Developers build connections with higher education

TIGA, the trade association representing the UK games industry, today published a report showing that over two-fifths of games developers are working with universities in respect of course development, knowledge transfer or providing work experience for students. The Report, Games Businesses and Higher Education, was based on a survey of 78 games development studios and was supported by Train2Gain (T2G), the provider of open learning courses for the games industry.

The Report shows that 41 per cent of developers have a relationship of some form with a university. Of those development studios that do have a relationship with a university:

• 61 per cent of developers are working with universities to develop courses or to advise on course content;

• 58 per cent of developers are involved in some form of knowledge transfer with higher education;

• 58 per cent of developers provide work experience for students.

The Report also shows that some game developers are working with other education providers, including schools, Further Education colleges and T2G on course development.

Richard Wilson, CEO of TIGA, said:

“If the UK is to be the best place in the world to do games business then it is vital to forge strong links between development studios and educational organisations. Encouragingly, our research shows that over two fifths of games businesses have connections with higher education. The transfer of knowledge between universities and developers is mutually beneficially. For example, both universities and developers stand to gain from contributing to universities’ course development, providing work placements for students and working with higher education institutions in respect of recruitment events. At the same time, research and development in new technologies and knowledge sharing in general provides a potential source of competitive advantage for UK games developers.

“We need to increase the proportion of businesses and education providers working together and to deepen the nature of their co-operation. TIGA works to build strong relationships between game developers and education providers. In addition to networking events which foster knowledge exchange between developers and educational organisations, the TIGA-NESTA education exchange provides an on line service available for education and game businesses, to promote opportunities for industry-academia collaboration.”

The report also showed that on average, 18 per cent of the graduates that developers employ hold a degree in a games course. 45 per cent of developers who employ people with games degrees believe that the quality of students who have studied games courses at university are either excellent or good. Conversely, approximately a quarter of developers who employ games graduates believe that overall the quality of such graduates is either poor or very poor.

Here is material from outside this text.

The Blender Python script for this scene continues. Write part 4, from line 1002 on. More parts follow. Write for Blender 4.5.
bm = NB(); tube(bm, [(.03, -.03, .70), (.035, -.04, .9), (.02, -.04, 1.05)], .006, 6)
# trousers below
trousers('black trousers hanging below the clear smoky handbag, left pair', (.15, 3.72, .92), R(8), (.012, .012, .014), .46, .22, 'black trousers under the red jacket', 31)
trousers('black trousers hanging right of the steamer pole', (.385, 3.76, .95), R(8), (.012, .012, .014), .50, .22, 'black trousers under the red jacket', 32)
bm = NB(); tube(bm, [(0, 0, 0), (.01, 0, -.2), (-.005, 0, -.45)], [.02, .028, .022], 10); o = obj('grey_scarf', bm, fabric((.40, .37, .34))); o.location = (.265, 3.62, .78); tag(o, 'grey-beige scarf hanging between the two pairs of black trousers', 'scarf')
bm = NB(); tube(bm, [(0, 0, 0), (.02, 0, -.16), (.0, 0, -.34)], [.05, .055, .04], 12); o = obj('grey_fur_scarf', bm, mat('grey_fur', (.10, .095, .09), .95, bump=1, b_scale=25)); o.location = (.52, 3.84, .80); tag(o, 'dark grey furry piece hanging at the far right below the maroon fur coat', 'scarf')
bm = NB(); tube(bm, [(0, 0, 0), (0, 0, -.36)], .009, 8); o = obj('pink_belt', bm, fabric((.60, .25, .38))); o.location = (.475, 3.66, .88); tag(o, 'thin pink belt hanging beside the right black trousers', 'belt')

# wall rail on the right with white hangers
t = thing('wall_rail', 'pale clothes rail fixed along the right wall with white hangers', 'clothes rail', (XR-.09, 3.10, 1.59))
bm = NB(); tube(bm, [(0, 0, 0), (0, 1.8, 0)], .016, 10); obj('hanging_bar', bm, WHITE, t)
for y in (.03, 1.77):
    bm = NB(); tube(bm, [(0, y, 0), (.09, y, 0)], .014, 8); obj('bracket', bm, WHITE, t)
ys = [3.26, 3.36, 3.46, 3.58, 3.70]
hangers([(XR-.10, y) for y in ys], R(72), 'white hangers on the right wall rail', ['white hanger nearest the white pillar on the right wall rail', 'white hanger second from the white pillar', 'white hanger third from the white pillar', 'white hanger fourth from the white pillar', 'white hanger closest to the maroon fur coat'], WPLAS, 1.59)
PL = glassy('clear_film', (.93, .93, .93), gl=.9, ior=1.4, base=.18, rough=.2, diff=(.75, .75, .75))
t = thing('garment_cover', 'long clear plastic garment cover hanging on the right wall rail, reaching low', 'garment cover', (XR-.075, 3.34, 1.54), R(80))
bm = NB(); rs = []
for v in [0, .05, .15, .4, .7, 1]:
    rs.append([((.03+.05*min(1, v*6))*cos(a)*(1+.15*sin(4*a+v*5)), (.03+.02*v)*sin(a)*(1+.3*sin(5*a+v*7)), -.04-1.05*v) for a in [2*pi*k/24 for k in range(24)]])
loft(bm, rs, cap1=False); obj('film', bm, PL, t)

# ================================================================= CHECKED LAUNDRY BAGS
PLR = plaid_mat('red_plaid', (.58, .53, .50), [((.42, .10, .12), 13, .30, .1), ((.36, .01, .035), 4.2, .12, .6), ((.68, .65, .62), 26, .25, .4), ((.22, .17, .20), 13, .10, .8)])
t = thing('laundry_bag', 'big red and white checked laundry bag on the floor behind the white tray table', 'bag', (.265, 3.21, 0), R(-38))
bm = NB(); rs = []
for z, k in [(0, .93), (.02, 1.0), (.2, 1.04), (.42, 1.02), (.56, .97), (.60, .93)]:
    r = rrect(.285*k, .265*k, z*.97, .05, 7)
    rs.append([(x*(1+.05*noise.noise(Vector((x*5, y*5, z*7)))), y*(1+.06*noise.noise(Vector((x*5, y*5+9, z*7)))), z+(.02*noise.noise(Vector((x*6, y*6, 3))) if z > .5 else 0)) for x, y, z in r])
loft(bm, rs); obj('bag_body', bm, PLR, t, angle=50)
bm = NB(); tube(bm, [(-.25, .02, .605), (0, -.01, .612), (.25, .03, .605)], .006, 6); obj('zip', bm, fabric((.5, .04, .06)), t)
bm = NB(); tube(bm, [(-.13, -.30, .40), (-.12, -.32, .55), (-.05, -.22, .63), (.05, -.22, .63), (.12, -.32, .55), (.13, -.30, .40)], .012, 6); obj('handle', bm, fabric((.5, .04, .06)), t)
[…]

Mark Gerhard, CEO of Jagex and TIGA board member, said:

“Education and skills are a crucial part of TIGA’s agenda. UK studios compete on the basis of skills. TIGA will continue to build a coalition of game developers and education providers to share knowledge, develop skills and promote innovation as part of our vision to ensure that the UK becomes the best place in the world to do games business.”

Dr. Mike Reddy, Programme Leader for the BSc Games Development&A.I. degree at the University of Wales, Newport (one of TIGA’s university members), who has been on several Higher Education Funding Council for Wales (HEFCW) funded secondments with the games industry, added:

“It’s not just core technologies that developers can bring to Higher Education. It’s their knowledge economy and business practices in a fast changing market. Several developers I have observed have a staff development and up skilling approaches that universities could learn a lot from, as education changes to meet 21st century needs. However, UK studios are not necessarily explicitly aware of these new pedagogies, these adaptive practices, which have made British developers unique. Therefore, cross-pollination has to be a two way process, because academia has a lot more to offer in return for industry involvement in curriculum development.”

Mark Eyles, Principal Lecturer at the University of Portsmouth and TIGA Educational Advisor, said:

"Ensuring that graduates have the skills required by the games industry would be impossible without input from industry. At the University of Portsmouth we value the links we have with game developers and have a policy of ensuring that some of the lecturers on our games courses are game industry veterans. TIGA has been of considerable help in maintaining and building our industry links and also our links with other games courses. The future of game development in the UK is dependent on having a smart, skilled workforce and also on the entrepreneurial vision that is evident in so many game developers. Very simply, our graduates must have the skills and vision to support the aspirations of the UK game development community. They are the future of UK game development."